LYONS, Ill. — State and local leaders are questioning how a man charged with attempted murder has been teaching sixth grade in a southwest suburb for the past two months.

Andres Rodriguez, 39, was charged with attempted murder last year. Prosecutors said he was in Tinley Park when he got into a fight with a driver, pulled out a gun and shot him seven times.

Lyons School District 103 hired Rodriguez as a sixth grade English teacher in August. Two other school districts fired him when they learned about the charges.

Sen. Martin Sandoval (D-Chicago) came together with local leaders in Lyons Monday evening and called for an investigation into how a teacher facing felony charges was hired.

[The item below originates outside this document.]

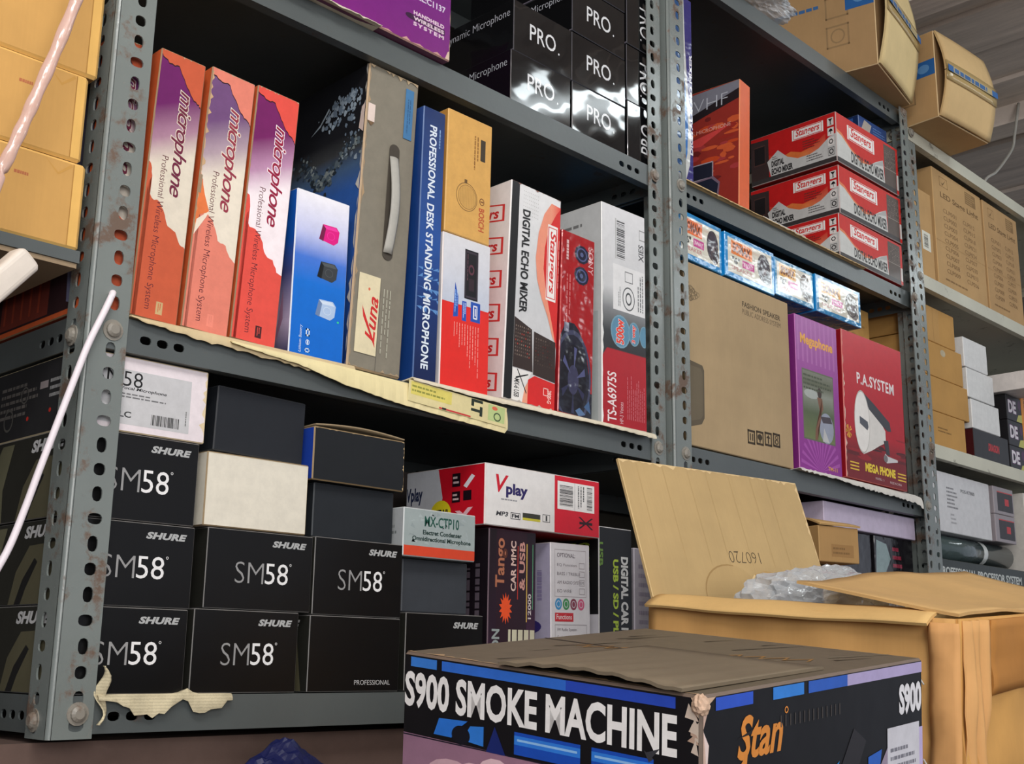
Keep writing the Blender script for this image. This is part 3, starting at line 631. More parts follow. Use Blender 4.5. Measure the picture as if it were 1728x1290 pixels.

“If they were your children, what would you demand of the school officials at your local school?” he said.

Lyons mayor, Chris Getty, said the school board and superintendents failed the children and the community as a whole.

Cook County Commissioner Jeff Tobolski said while Rodriguez is innocent until proven guilty, the school district failed its students.

“My question is, is that the type of individual we want in our classrooms with our students, those types of morals those types of values,” Tobolski said.

State and local leaders called for the resignation of the school district’s superintendents, Patrick Patt and Robert Madonia. They also plan to introduce new legislation that would force school employees to disclose not only convictions, but also pending charges.

“I just think that this is as the mayor said, an example of the system breaking down, and so what I want to do is make sure we do a very thorough investigation at this point,” Tobolski said.

The school district claimed they learned about the charges last week, and put Rodriguez on paid leave.

A school board meeting was held Monday, but the issue was not on the agenda.